• Robison Wells

Is Marvel Crisis Protocol Hard to Assemble?


I did it. I splurged and got Marvel Crisis Protocol even though it has nothing to do with any of my other gaming. I've got all the miniatures sitting here on my desk beside me and I'm intimidated by them because supersuits kinda have to be the perfect vibrant colors, right? It's not a soldier you can base, wash, drybrush and call it good. So I haven't painted them. But I have put them together.



But Marvel Crisis Protocol is getting some bad press for having models that are particularly hard to put together. I read Amazon reviews like this one:


Each miniature has pieces so small that it is almost impossible to hold let alone try to glue on to another piece. I had high hopes for this game but they were quickly dashed because of a poorly made product.

Or this one:

I've been playing table top games for over 20 years and this was by far the most frustrating experience I have ever had assembling minis in a starter box.... First the parts are poorly designed, often splitting an arm at each of the joints. That means you have to glue a 1/3" bicep to a 1/4" forearm to an 1/8" hand. This makes it really easy to over glue, leave prints or misalign parts. These arms could have easily been molded as a single part, and it baffles me when companies choose to do this.

Well, I took this as something of a challenge. I'm good at assembling models--I do it every single day. And aside from some Infinity metal miniatures, I have never had to give up on a figure because I was simply unable to get it right. So what's the verdict?


Is Marvel Crisis Protocol Hard to Put Together?

The short answer is yes. It is stupidly hard, by which I mean that the manufacturers have produced the molds in such an inexplicably stupid way that putting the miniatures together is maddening.


Let's look at an example: here are the instructions for the arms of Captain Marvel. Captain Marvel has a slight build and her arms are thin, and for some unknown reason, the mold makers split her arms into biceps and forearms.


Look, I've put together a lot of model kits, and I know, more or less, the limits of what can be done in the molding process. I know that you have to keep things relatively two dimensional with every piece. That does not apply here. These arms have no reason being in two pieces.



(Also, on the sprues the parts are all numbered, but as you can see, there are no numbers on the directions. That means that you have to spend a bit of time--not too much, but certainly more than you should--trying to figure out which bicep belongs to the right arm and which to the left. It is not intuitive, and I can see why this upset people.


However, I completed Captain Marvel, after a little fiddling with tiny pieces, and was pretty secure in thinking that this was going to be an achievable build.


But let's look at another example of a place where the instructions and mold making are incredibly poorly thought out. We'll look at Baron Zemo's sword.


The hand and the sword are one pieces. The forearm is one piece. And then, for some insane reason, the elbow patch is a separate piece.

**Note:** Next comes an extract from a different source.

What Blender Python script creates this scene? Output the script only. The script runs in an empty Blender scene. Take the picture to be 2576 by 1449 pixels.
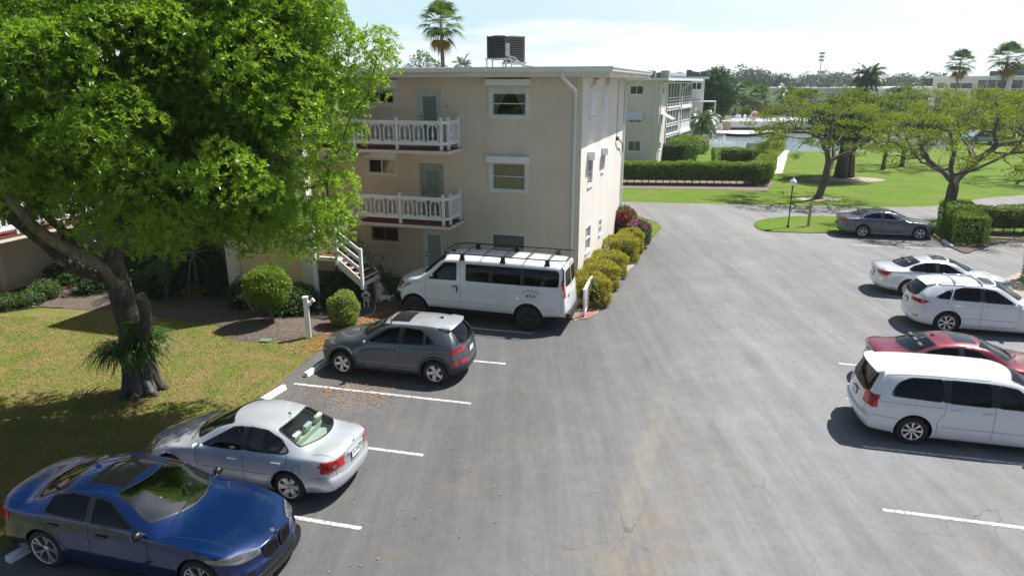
import bpy, bmesh, math, random
import numpy as np
from mathutils import Vector, Matrix
from mathutils.bvhtree import BVHTree
rad = math.radians
SC = bpy.context.scene
COL = SC.collection

# ------------------------------------------------------------------ camera
CAM_H = 8.0; PITCH = rad(16.7)
cd = bpy.data.cameras.new('camera'); cam = bpy.data.objects.new('camera', cd); COL.objects.link(cam)
cam.location = (0, 0, CAM_H); cam.rotation_euler = (rad(90) - PITCH, 0, 0)
cd.sensor_width = 36; cd.lens = 24; cd.clip_start = .1; cd.clip_end = 4000
SC.camera = cam
SC.render.resolution_x = 1024; SC.render.resolution_y = 575

# ------------------------------------------------------------------ light
SUN_AZ, SUN_EL = 60.0, 57.0
sd = Vector((math.sin(rad(SUN_AZ))*math.cos(rad(SUN_EL)), math.cos(rad(SUN_AZ))*math.cos(rad(SUN_EL)), math.sin(rad(SUN_EL))))
sl = bpy.data.lights.new('sun', 'SUN'); sl.energy = 5.0; sl.angle = rad(.53); sl.color = (1, .965, .91)
so = bpy.data.objects.new('sun', sl); COL.objects.link(so); so.location = (0, 0, 60)
so.rotation_euler = sd.to_track_quat('Z', 'Y').to_euler()
W = bpy.data.worlds.new('World'); SC.world = W; W.use_nodes = True
nt = W.node_tree; nt.nodes.clear()
def wn(t, **k):
    n = nt.nodes.new(t)
    for a, b in k.items(): setattr(n, a, b)
    return n
sky = wn('ShaderNodeTexSky', sky_type='NISHITA', sun_disc=False, sun_elevation=rad(SUN_EL), sun_rotation=rad(SUN_AZ), air_density=1.0, dust_density=1.4, ozone_density=1.0)
tc = wn('ShaderNodeTexCoord'); mp = wn('ShaderNodeMapping'); mp.inputs['Scale'].default_value = (1.0, 1.0, 7.0); mp.inputs['Location'].default_value = (.35, .1, .2)
nz = wn('ShaderNodeTexNoise'); nz.inputs['Scale'].default_value = 3.2; nz.inputs['Detail'].default_value = 7; nz.inputs['Roughness'].default_value = .52
rmp = wn('ShaderNodeMapRange'); rmp.inputs['From Min'].default_value = .46; rmp.inputs['From Max'].default_value = .60
sep = wn('ShaderNodeSeparateXYZ')
def mr(src, a, b, c=0, d=1):
    n = wn('ShaderNodeMapRange'); nt.links.new(src, n.inputs['Value'])
    for k_, v_ in zip(('From Min', 'From Max', 'To Min', 'To Max'), (a, b, c, d)): n.inputs[k_].default_value = v_
    return n.outputs['Result']
def mth(op, a, b, cl=False):
    n = wn('ShaderNodeMath', operation=op, use_clamp=cl); nt.links.new(a, n.inputs[0])
    if isinstance(b, (int, float)): n.inputs[1].default_value = b
    else: nt.links.new(b, n.inputs[1])
    return n.outputs[0]
L_ = nt.links.new
L_(tc.outputs['Generated'], mp.inputs['Vector']); L_(mp.outputs['Vector'], nz.inputs['Vector']); L_(nz.outputs['Fac'], rmp.inputs['Value'])
L_(tc.outputs['Generated'], sep.inputs['Vector'])
band = mth('MULTIPLY', mr(sep.outputs['Z'], .24, .11), mr(sep.outputs['Y'], -.15, .35, .3, 1))   # thin bright haze low over the land, on the sunward half
white = mth('ADD', mth('ADD', rmp.outputs['Result'], mr(sep.outputs['Z'], .075, .0, 0, .9)), mr(sep.outputs['X'], .0, .5, 0, .8), True)
pale = wn('ShaderNodeMixRGB'); pale.inputs['Color1'].default_value = (6.0, 7.9, 8.7, 1); pale.inputs['Color2'].default_value = (9.4, 9.8, 9.7, 1); L_(white, pale.inputs['Fac'])
mx = wn('ShaderNodeMixRGB'); L_(band, mx.inputs['Fac']); L_(sky.outputs['Color'], mx.inputs['Color1']); L_(pale.outputs['Color'], mx.inputs['Color2'])
bg = wn('ShaderNodeBackground'); bg.inputs['Strength'].default_value = .062
wo = wn('ShaderNodeOutputWorld'); L_(mx.outputs['Color'], bg.inputs['Color']); L_(bg.outputs['Background'], wo.inputs['Surface'])
SC.view_settings.view_transform = 'Standard'; SC.view_settings.look = 'None'
SC.view_settings.exposure = 0.86; SC.view_settings.gamma = 1

# ------------------------------------------------------------------ a point of the photograph (2576 px wide) on the plane z
FPX = 2576*24/36.
def G(u, v, z=0.0):
    x = (u-1288)/FPX; up = (724.5-v)/FPX
    d = (x, math.cos(PITCH)+up*math.sin(PITCH), -math.sin(PITCH)+up*math.cos(PITCH))
    t = (z-CAM_H)/d[2]
    return Vector((d[0]*t, d[1]*t, z))
def D(u, v, y):
    "point on the sight line of (u, v) at ground distance y"
    x = (u-1288)/FPX; up = (724.5-v)/FPX
    d = (x, math.cos(PITCH)+up*math.sin(PITCH), -math.sin(PITCH)+up*math.cos(PITCH))
    t = y/d[1]
    return Vector((d[0]*t, y, CAM_H+d[2]*t))

# ------------------------------------------------------------------ materials
def newmat(name):
    m = bpy.data.materials.new(name); m.use_nodes = True
    m.node_tree.nodes.clear(); return m
class NT:
    def __init__(s, m): s.t = m.node_tree
    def n(s, t, **k):
        n = s.t.nodes.new('ShaderNode'+t)
        for a, b in k.items():
            if a.startswith('i_'): n.inputs[a[2:].replace('_', ' ')].default_value = b
            else: setattr(n, a, b)
        return n
    def l(s, a, b): s.t.links.new(a, b)
def c4(c): return (c[0], c[1], c[2], 1) if len(c) == 3 else c
def noise(N, vec, scale, detail=4, rough=.55, dist=0):
    n = N.n('TexNoise'); n.inputs['Scale'].default_value = scale; n.inputs['Detail'].default_value = detail
    n.inputs['Roughness'].default_value = rough; n.inputs['Distortion'].default_value = dist
    if vec is not None: N.l(vec, n.inputs['Vector'])
    return n.outputs['Fac']
def ramp(N, fac, a, b, lo=0, hi=1):
    r = N.n('MapRange'); N.l(fac, r.inputs['Value'])
    for k, v in zip(('From Min', 'From Max', 'To Min', 'To Max'), (a, b, lo, hi)): r.inputs[k].default_value = v
    return r.outputs['Result']
def mixc(N, fac, a, b, mode='MIX'):
    m = N.n('MixRGB', blend_type=mode)
    for s, v in (('Fac', fac), ('Color1', a), ('Color2', b)):
        if isinstance(v, (int, float)): m.inputs[s].default_value = v
        elif isinstance(v, (tuple, list)): m.inputs[s].default_value = c4(v)
        else: N.l(v, m.inputs[s])
    return m.outputs['Color']
def coords(N, kind='Object', scale=(1, 1, 1), rotz=0):
    t = N.n('TexCoord'); m = N.n('Mapping'); m.inputs['Scale'].default_value = scale; m.inputs['Rotation'].default_value = (0, 0, rotz)
    if kind == 'World':
        g = N.n('NewGeometry'); N.l(g.outputs['Position'], m.inputs['Vector'])
    else: N.l(t.outputs[kind], m.inputs['Vector'])
    return m.outputs['Vector']
def bsdf(N, col, rough=.6, metal=0, spec=.5, bump=None, bstr=.3, bdist=.02, **k):
    p = N.n('BsdfPrincipled'); o = N.n('OutputMaterial')
    if isinstance(col, (tuple, list)): p.inputs['Base Color'].default_value = c4(col)
    else: N.l(col, p.inputs['Base Color'])
    if isinstance(rough, (int, float)): p.inputs['Roughness'].default_value = rough
    else: N.l(rough, p.inputs['Roughness'])
    p.inputs['Metallic'].default_value = metal; p.inputs['Specular IOR Level'].default_value = spec
    for a, b in k.items(): p.inputs[a.replace('_', ' ')].default_value = b
    if bump is not None:
        bn = N.n('Bump'); bn.inputs['Strength'].default_value = bstr; bn.inputs['Distance'].default_value = bdist
        N.l(bump, bn.inputs['Height']); N.l(bn.outputs['Normal'], p.inputs['Normal'])
    N.l(p.outputs['BSDF'], o.inputs['Surface']); return p
MATS = {}
def simple(name, col, rough=.6, var=.12, scale=6, metal=0, spec=.5, bstr=.15, bscale=40, kind='Object', **k):
    if name in MATS: return MATS[name]
    m = newmat(name); N = NT(m); v = coords(N, kind)
    f = noise(N, v, scale, 5)
    a = tuple(c*(1-var) for c in col[:3]); b = tuple(min(1, c*(1+var)) for c in col[:3])
    c = mixc(N, ramp(N, f, .3, .7), a, b)
    bsdf(N, c, rough, metal, spec, bump=noise(N, v, bscale, 3) if bstr else None, bstr=bstr, **k)
    MATS[name] = m; return m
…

Three pieces to make a forearm holding a straight sword.


But I got Baron Zemo together. The elbow patch was fiddly but manageable. I was confident and I moved on. But then I got to Crossbones. Take a look at Crossbones' face.


Do you see that empty hole? That's the hole where a skull mask should go. A tiny, two millimeter wide skull mask that fits into the front of his head. And while I was assembling it, carefully, with tweezers and Tamilya Extra Thin Cement, the skull mask skittered away and onto the floor.


I searched. For half an hour I searched my carpet, looking for that tiny little mask. Now, the game manufacturers must have expected you to lose parts because they would occasionally include a spare part on each sprue. With Red Skull it was the hand holding the Tesseract. With Spider-man it was his head. But with Crossbones? Was it something important like HIS FACE? No, it was the small pouch he has attached to his waist, a pouch which no one would ever miss if you lost it. But the really maddening thing is that it didn't need to be this way. Look at the instructions for putting the face mask on Crossbones:


Now, I am not a mold maker, but I've been putting these models together for 31 years of my life. And I can think of no reason why this head and this mask had to be two separate pieces. They could have easily been molded together. And now, like one of the angry one-star reviews on Amazon said: there's nothing I can do to fix him because they don't sell the Starter Set minis independently. So I'm going to have to try to sculpt a skull mask out of green stuff.


The thing is, these miniatures look really good. I want to like this game. And I 90% like this game, because 9 out of 10 of my miniatures are assembled correctly.


Anyway, I'm feeling a little bitter. If you want to hear all of this over again but in video form, you can check out my YouTube channel today. In the meantime, I'm going to get started painting one of these guys. I think Doctor Octopus.